What just happened with Elon Musk's Twitter deal? What does it mean for shareholders?
FILE - The logo for Twitter appears above a trading post on the floor of the New York Stock Exchange, Monday, Nov. 29, 2021. Elon Musk is taking a 9.2% stake in Twitter. Musk purchased approximately 73.5 million shares, according to a regulatory filing. (AP Photo/Richard Drew, File)
The Elon Musk-Twitter drama has provided a crash course in corporate takeover terminology, such as tender offers and poison pills. (Richard Drew / Associated Press)

Money can't buy you love, the Beatles memorably advised. But can it at least buy you Twitter?

Elon Musk, whom Forbes ranks as the world's richest person, reached an agreement Monday with Twitter's board of directors to buy all the social network's shares for $44 billion and convert it to a privately held company.

Not surprisingly, buying a publicly traded company is more complicated than buying a loaf of bread or even a house. It's not just a matter of having the right amount of cash, although that's an important prerequisite. It's also about persuading the current owners to take the money.

Musk has won over Twitter's directors, but a majority of the shareholders must still agree to his offer. And then, depending on the terms of the deal and how big a stake he acquires in the first go-around, he may have to take more steps to vacuum up the rest of Twitter's stock.

There are also federal laws that must be obeyed. Among them are disclosure requirements for would-be buyers and fiduciary obligations for the target company's directors, whose duty is to the shareholders who elect them.

Here's a look at some of the basics of corporate takeovers, as explained by experts in securities law and corporate governance.

Becoming a major shareholder

Publicly traded companies are owned by their shareholders, who often are institutional investors such as pension funds and mutual fund companies. The shareholders elect the directors, who are legally bound to act in the shareholders' best interests — even if they are not required to be shareholders themselves.
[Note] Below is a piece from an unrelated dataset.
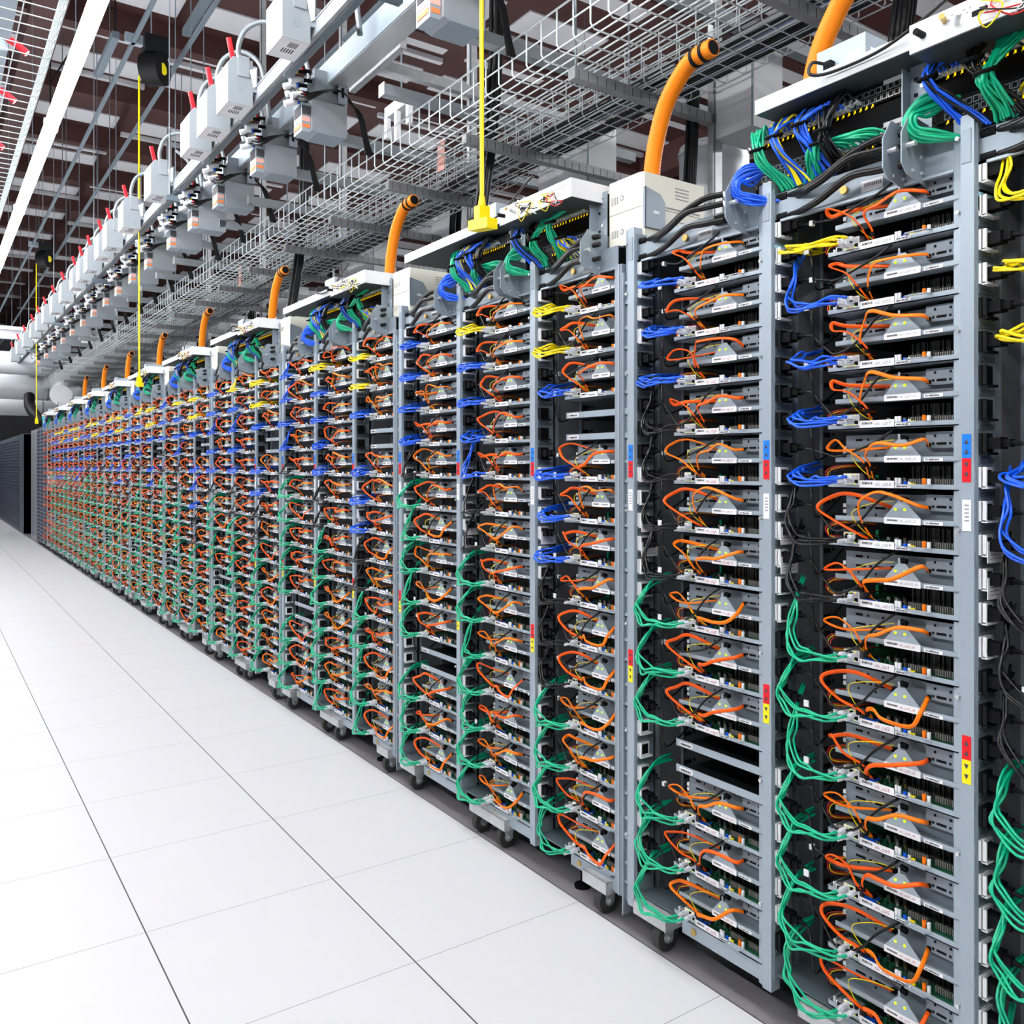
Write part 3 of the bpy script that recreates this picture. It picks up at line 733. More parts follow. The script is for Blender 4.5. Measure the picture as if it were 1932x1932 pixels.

The directors, in turn, hire the executives to run the company and determine its strategy.

Usually a would-be buyer will talk to top company executives before making a play for a controlling stake; having the support of management would help win over the board, which would make it easier to persuade shareholders to sell. Musk took a different route, quietly becoming Twitter's largest non-institutional shareholder before negotiating briefly with Twitter's management, then announcing his intention to buy the rest of the company's stock.

So why didn't he just keep buying shares on the QT until he effectively owned the company? Because if investors obtain more than 5% of a company's voting shares, the federal government requires them to file a form with the U.S. Securities and Exchange Commission within 10 days disclosing how much of a company's stock they hold, how they paid for the shares and — this is the most important part — whether they plan to seek control of the company.